Через проводницу я, движимый беспросветным отчаянием и мучаемый жестоким похмельем, предпринял ряд действий. В поезде начались поиски моих документов, тем более что прошел слух, что у бригадира поездной бригады, который сейчас спит, будто бы есть какой-то военный билет, не исключено, что мой. Нашел и матросов, волокших меня накануне, но они были не в курсе судьбы моих бумаг. А тут еще старики-вояки требуют мой военный билет вроде как в залог до того, как сдадут меня патрулю на ближайшей станции. А его нет у меня, вот смотрите – пустые карманы!

И еще я предпринял попытку сменить купе, дабы скрыться с глаз ненавистных уже и таких кровожадных вояк. Сестричка таковое купе быстренько отыскала, но мое переселение было самым категоричным образом пресечено ветеранами. Они в самом деле горели желанием отправить меня на цугундер.
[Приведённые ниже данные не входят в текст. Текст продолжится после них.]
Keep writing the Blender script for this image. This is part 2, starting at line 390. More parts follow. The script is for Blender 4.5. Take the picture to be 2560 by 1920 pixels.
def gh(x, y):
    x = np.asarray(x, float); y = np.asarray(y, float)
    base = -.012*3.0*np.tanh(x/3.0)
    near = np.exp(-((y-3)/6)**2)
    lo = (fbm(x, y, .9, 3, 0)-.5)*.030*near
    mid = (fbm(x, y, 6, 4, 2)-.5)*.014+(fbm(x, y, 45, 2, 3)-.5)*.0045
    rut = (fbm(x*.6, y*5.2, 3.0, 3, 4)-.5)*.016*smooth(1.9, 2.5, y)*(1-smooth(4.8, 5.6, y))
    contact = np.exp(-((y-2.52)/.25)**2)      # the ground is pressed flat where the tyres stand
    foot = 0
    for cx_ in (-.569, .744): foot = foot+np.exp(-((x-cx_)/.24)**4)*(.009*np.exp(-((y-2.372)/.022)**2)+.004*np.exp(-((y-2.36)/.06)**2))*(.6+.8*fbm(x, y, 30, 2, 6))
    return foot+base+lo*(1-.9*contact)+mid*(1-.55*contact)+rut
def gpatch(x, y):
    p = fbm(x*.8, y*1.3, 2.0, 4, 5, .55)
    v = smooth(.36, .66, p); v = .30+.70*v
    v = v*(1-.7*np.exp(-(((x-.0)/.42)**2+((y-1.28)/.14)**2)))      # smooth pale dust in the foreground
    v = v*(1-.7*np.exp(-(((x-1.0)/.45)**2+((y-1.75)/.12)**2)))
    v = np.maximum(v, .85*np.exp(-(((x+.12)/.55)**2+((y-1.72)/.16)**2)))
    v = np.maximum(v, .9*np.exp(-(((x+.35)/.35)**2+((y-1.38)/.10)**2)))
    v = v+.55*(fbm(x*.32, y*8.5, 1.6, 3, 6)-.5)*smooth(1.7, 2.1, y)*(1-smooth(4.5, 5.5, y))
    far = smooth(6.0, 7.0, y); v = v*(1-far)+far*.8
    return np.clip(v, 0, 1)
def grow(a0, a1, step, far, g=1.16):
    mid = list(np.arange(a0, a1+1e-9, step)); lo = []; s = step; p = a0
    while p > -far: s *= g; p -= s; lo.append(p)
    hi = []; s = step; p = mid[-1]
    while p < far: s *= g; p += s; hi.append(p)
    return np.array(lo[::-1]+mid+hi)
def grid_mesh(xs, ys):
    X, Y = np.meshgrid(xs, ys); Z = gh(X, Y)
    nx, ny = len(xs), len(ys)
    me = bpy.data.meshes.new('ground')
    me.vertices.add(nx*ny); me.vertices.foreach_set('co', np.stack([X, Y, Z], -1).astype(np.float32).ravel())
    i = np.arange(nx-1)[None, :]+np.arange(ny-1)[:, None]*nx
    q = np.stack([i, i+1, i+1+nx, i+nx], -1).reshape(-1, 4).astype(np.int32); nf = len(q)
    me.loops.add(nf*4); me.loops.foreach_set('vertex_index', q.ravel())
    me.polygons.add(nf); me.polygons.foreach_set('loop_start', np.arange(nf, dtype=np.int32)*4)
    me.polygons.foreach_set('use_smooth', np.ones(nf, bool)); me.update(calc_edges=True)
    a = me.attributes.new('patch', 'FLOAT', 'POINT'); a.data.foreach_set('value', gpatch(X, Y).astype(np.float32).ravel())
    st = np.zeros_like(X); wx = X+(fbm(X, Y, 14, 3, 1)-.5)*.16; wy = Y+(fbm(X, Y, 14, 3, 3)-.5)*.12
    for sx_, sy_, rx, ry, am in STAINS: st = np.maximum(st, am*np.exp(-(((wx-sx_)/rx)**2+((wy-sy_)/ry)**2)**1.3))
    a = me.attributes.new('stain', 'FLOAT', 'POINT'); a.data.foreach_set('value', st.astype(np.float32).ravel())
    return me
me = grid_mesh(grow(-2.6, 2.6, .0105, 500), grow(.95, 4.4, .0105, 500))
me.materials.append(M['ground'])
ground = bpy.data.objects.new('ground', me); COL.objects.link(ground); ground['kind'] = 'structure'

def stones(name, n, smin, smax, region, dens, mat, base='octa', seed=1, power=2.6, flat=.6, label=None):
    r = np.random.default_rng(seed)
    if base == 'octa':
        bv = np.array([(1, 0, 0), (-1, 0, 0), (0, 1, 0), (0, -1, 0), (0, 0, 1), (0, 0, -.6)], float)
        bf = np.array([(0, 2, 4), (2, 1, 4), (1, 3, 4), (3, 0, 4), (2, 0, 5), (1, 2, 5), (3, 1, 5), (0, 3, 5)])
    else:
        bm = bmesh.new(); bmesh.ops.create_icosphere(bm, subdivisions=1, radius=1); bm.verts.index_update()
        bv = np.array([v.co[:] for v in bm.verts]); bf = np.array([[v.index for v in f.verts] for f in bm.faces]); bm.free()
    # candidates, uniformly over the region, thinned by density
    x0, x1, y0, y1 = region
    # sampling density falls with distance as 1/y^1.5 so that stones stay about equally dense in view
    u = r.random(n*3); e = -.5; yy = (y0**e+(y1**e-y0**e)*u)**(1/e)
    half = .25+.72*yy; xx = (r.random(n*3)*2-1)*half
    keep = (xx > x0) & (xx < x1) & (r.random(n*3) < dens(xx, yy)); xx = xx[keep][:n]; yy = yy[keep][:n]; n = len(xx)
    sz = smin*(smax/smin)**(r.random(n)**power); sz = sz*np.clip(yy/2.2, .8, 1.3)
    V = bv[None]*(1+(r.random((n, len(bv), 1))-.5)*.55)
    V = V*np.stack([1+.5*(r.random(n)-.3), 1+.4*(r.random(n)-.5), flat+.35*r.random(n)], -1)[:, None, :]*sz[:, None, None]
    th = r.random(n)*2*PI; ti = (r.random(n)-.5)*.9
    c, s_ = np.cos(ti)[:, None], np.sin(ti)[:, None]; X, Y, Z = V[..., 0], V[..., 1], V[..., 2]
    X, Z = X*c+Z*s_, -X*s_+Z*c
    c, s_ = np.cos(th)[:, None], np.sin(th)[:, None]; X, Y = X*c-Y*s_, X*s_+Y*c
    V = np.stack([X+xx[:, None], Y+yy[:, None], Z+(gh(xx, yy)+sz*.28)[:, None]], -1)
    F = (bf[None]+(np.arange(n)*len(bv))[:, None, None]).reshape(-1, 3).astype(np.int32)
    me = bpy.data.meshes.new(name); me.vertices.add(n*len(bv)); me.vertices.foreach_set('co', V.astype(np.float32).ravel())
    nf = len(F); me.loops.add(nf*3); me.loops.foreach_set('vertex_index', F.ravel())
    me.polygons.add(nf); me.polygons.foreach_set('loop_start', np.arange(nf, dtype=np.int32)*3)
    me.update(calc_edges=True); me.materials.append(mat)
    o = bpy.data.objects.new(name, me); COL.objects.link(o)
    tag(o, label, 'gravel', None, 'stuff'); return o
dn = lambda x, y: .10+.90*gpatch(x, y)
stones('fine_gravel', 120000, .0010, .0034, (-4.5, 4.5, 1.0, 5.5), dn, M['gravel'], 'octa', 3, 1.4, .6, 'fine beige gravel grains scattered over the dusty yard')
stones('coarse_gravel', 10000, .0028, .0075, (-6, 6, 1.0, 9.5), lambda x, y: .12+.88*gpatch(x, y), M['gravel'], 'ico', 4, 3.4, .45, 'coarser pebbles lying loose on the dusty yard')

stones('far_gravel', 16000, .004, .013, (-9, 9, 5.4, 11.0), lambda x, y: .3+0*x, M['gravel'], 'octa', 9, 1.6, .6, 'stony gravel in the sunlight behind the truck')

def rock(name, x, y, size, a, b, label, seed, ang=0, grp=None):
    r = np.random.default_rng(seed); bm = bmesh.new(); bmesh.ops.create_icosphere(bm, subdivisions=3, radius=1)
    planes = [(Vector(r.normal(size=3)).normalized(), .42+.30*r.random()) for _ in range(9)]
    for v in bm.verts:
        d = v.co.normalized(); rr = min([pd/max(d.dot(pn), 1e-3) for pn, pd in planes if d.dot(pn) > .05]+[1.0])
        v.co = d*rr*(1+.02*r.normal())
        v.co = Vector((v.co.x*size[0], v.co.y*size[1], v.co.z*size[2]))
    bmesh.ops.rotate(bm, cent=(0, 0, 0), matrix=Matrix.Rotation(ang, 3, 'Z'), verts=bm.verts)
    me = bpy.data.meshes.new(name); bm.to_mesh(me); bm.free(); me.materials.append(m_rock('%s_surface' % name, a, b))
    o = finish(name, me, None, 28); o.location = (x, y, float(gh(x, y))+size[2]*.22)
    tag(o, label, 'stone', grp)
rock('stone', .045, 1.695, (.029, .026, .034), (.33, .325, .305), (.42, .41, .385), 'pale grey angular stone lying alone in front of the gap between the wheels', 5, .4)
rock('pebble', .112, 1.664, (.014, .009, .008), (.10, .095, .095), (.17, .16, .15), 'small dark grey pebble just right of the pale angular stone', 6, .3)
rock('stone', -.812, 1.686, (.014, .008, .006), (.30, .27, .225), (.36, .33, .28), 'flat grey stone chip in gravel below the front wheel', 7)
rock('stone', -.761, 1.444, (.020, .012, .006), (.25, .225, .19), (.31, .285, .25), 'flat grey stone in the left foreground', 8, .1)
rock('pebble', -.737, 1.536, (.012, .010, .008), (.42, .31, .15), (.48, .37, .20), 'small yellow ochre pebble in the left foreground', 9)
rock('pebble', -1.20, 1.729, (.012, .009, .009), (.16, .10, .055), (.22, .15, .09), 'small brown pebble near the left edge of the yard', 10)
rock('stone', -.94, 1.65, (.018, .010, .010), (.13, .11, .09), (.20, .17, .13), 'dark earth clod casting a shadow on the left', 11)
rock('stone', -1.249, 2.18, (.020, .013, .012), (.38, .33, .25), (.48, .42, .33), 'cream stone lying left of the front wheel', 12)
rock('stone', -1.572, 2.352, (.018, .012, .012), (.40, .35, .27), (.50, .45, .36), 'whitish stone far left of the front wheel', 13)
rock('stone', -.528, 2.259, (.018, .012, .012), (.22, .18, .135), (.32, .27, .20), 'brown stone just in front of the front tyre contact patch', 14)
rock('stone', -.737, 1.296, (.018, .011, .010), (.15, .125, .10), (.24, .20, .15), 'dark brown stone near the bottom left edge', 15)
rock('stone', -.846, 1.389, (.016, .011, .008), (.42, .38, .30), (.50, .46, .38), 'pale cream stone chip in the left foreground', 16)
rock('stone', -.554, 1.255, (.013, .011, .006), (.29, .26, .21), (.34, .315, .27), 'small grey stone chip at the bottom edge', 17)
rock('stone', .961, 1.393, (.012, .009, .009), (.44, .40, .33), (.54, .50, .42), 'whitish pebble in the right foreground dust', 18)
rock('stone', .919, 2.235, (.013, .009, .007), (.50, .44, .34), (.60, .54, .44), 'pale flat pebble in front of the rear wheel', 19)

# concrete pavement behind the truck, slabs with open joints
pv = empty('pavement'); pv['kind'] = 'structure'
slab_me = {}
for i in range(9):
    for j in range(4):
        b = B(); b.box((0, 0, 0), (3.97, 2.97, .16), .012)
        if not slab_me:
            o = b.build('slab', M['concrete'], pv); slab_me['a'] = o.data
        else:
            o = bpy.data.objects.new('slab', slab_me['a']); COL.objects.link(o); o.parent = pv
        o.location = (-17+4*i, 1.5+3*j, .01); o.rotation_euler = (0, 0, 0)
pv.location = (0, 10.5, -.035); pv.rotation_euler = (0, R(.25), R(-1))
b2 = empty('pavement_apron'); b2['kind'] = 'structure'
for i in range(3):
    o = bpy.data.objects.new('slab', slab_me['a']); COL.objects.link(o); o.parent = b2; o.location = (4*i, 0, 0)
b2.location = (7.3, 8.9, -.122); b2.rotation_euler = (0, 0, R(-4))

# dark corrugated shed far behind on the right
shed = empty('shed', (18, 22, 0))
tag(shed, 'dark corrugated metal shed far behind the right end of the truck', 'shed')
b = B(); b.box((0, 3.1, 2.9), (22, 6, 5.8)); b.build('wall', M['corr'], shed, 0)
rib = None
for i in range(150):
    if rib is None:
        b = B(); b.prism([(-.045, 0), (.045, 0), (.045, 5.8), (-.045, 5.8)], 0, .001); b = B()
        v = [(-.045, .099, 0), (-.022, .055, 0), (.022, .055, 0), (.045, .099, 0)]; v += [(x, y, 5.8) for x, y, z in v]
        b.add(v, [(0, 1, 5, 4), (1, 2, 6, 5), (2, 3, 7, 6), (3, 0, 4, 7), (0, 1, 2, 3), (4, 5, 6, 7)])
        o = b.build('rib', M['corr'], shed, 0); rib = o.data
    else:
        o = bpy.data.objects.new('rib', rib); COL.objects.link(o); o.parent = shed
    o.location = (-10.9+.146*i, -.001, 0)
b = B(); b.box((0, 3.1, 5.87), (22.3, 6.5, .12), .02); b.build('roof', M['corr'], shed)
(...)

Мрак, позор и тюрьма в придачу.

Спустя какое-то время я полез на свое место, в очередной раз предприняв попытку найти в белье хоть что-то, хоть какую-то бумажку, подтверждающую, что я это я. И – о чудо! – нашел. Это был всего лишь комсомольский билет, уже много месяцев не действительный, но зато с моей фотографией. Я слегка, самую малость, воспрял духом.

А чуть позже судьба мне щедро улыбнулась. Заглянув на багажную полку, я увидел самую сладкую на тот момент для меня картину. Поверх слоя пыли лежал, извиваясь змеей, мой кожаный дембельский ремень со стертой бляхой, а вокруг него осенними листьями рассыпаны мои документы. Все!

Жизнь потихоньку начала налаживаться.

О своей находке моим кровожадным воякам я докладывать не стал; у меня сложилось впечатление, что к этому времени они были склонны удовлетвориться свалившимися на меня несчастьями.

Потихоньку мы с ними худо-бедно нашли нечто вроде общего языка, но на московском перроне я постарался первым выскользнуть из вагона и на всей доступной мне скорости рванул в метро. Наверное, тут нужно сказать спасибо метрополитену имени В. И. Ленина.

Ну а кому ж еще?

С тех пор я с военными ничего крепче пива не пил. И не расстраиваюсь по этому поводу. Ну их, в самом деле. Существующие исключения измеряются не больше чем сто пятьдесят белой.